Mark Jeffery performing “The Sea and Poison” (1998) by Goat Island. Also pictured: Matthew Goulish, Bryan Saner, Karen Christopher/Photo: Adam Crumlish

Mark Jeffery Talks Goat Island with Newcity

Associate Professor Mark Jeffery (Performance) was featured in an interview in Newcitywhere he discussed how he became part of the performance group Goat Island; the current exhibit at the Chicago Cultural Center, goat island archive: we have discovered the performance by making it; and being a curator, teacher, and director. Of the exhibit and accompany performances at the Cultural Center, Jeffery says, "I’m realizing it’s much more about allowing the archiving to become alive." He also credits his work as curator, teacher, and director to SAIC Professor and Goat Island cofounder Lin Hixson (Performance) and his father, stating, "There are people who I carry in my life all the time. Lin is one of them, my father is one of them.

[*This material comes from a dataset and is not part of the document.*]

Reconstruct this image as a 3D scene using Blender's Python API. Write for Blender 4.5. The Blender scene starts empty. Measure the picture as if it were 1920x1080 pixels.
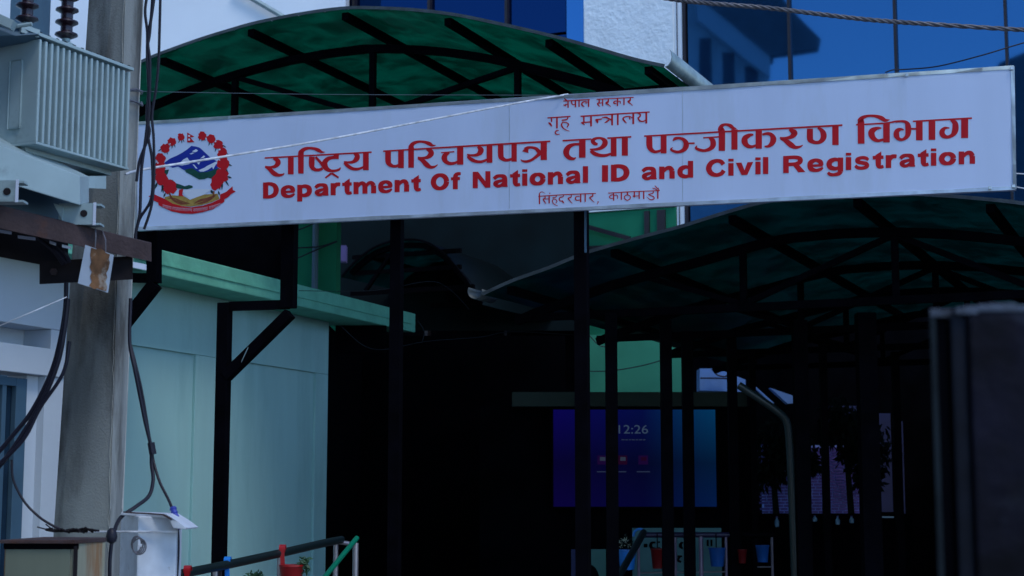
import bpy, bmesh, math, random
from mathutils import Vector, Matrix
from mathutils.geometry import tessellate_polygon
random.seed(7)
R = math.radians
scene = bpy.context.scene
COL = scene.collection

# ------------------------------------------------------------------ camera
F = 3045.0                       # focal length in photo pixels (1920 wide)
HORIZON = 935.0
TH = math.atan((HORIZON - 540) / F)
CAM = Vector((0, 0, 1.6))
cd = bpy.data.cameras.new('camera'); cam = bpy.data.objects.new('camera', cd); COL.objects.link(cam)
cam.location = CAM; cam.rotation_euler = (R(90) + TH, 0, 0)
cd.sensor_width = 36; cd.lens = 36 * F / 1920; cd.clip_end = 2000; cd.clip_start = .05
cd.dof.use_dof = True; cd.dof.focus_distance = 12.5; cd.dof.aperture_fstop = 3.2
scene.camera = cam

# ------------------------------------------------------------------ world, sun, exposure
w = bpy.data.worlds.new('World'); scene.world = w; w.use_nodes = True
nt = w.node_tree; nt.nodes.clear()
sky = nt.nodes.new('ShaderNodeTexSky'); sky.sky_type = 'NISHITA'; sky.sun_disc = False
SUN_EL, SUN_AZ = R(58), R(140)           # azimuth measured clockwise from +Y
sky.sun_elevation = SUN_EL; sky.sun_rotation = SUN_AZ; sky.ozone_density = 4.0; sky.dust_density = .3; sky.altitude = 1300
bg = nt.nodes.new('ShaderNodeBackground'); bg.inputs[1].default_value = .13
out = nt.nodes.new('ShaderNodeOutputWorld')
nt.links.new(sky.outputs[0], bg.inputs[0]); nt.links.new(bg.outputs[0], out.inputs[0])
sd = bpy.data.lights.new('sun', 'SUN'); sd.energy = .65; sd.angle = R(20); sd.color = (1, .96, .9)
so = bpy.data.objects.new('sun', sd); COL.objects.link(so)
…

To me it’s about how do you honor the person and the opportunity that you thought you would never have, and the way that you do that is through the respect of making creative work, and through that work, making community happen." 

goat island archive: we have discovered the performance by making it was also mentioned in an article on live art in Chicago in the Chicago Tribune. "What happens there is nothing short of visionary: rather than trying to restage Goat Island’s inimical shows, performance artists from around the globe were invited to respond to them creatively, resulting in nine new spectacles mounted alongside the archival presentation that inspired them," says the Tribune.